Canadian Passports Erase Palestinian Identity: Outrage Sparks Global Attention
Picture this: you go to get your passport renewed, and when you get the new passport, under ‘place of birth,’ it says ‘no country of birth.’ This was the fate of Palestinian Canadian content creator Blair, whose grandmother received a voicemail from the Canadian government saying that her passport wouldn’t include Palestine as her place of birth.
This is a new policy that’ll apply to any Palestinian Canadian citizen renewing their passport.
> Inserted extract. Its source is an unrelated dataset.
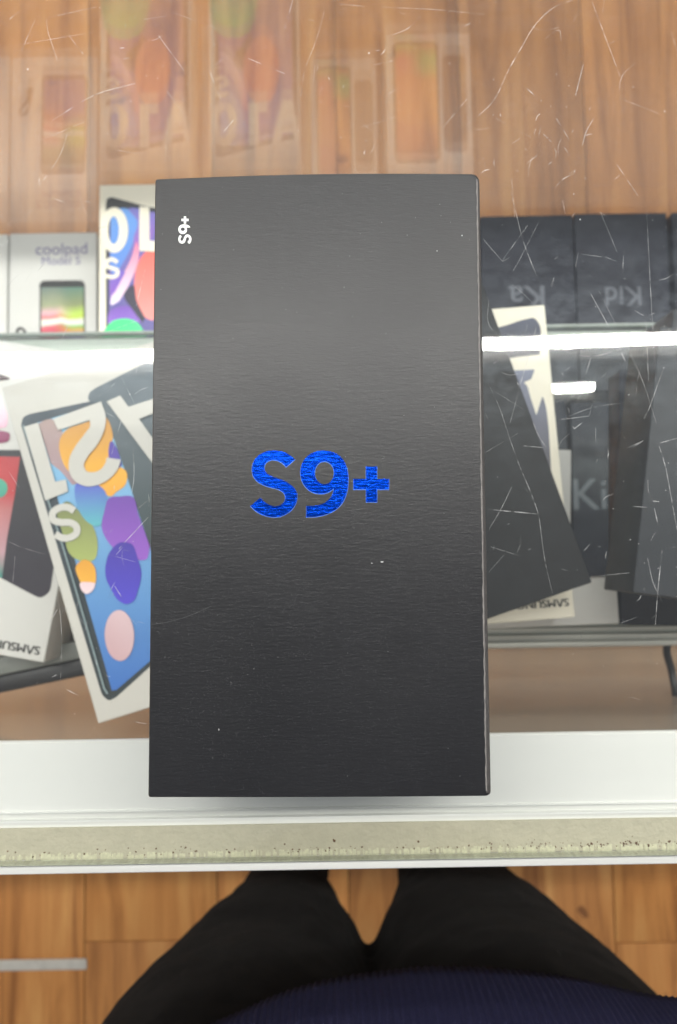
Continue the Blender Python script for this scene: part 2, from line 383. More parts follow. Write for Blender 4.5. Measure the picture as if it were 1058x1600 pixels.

It’s a literal erasure of their identity and nationality and has sparked a global outrage.
From Blair’s TikTok video alone, many commented on how this isn’t acceptable, that “even Anne Frank called it Palestine in her diary.”
In the comments, one TikTok user even shared a link to a document written by The Canada Palestine Association back in 1999 titled “Birthright Denied,” which takes a deep dive into the history of Canadian policy when it comes to Palestinian birthrights. It’s an issue with a long and harsh history in the country:
“Hanna Kawas, a citizen of Canada, asks our government to acknowledge, in his passport, a simple fact: that he was born June 2, 1948, in Bethlehem, Palestine. Our government accepts June 2. It accepts 1948. It accepts Bethlehem. But it refuses to acknowledge Palestine.”
This was just one mere example outlined in the document of the continuous erasure of Palestinian identity in Canadian history. It’s a slow and scary process that’s showcasing another example of how many countries are trying to erase Palestine.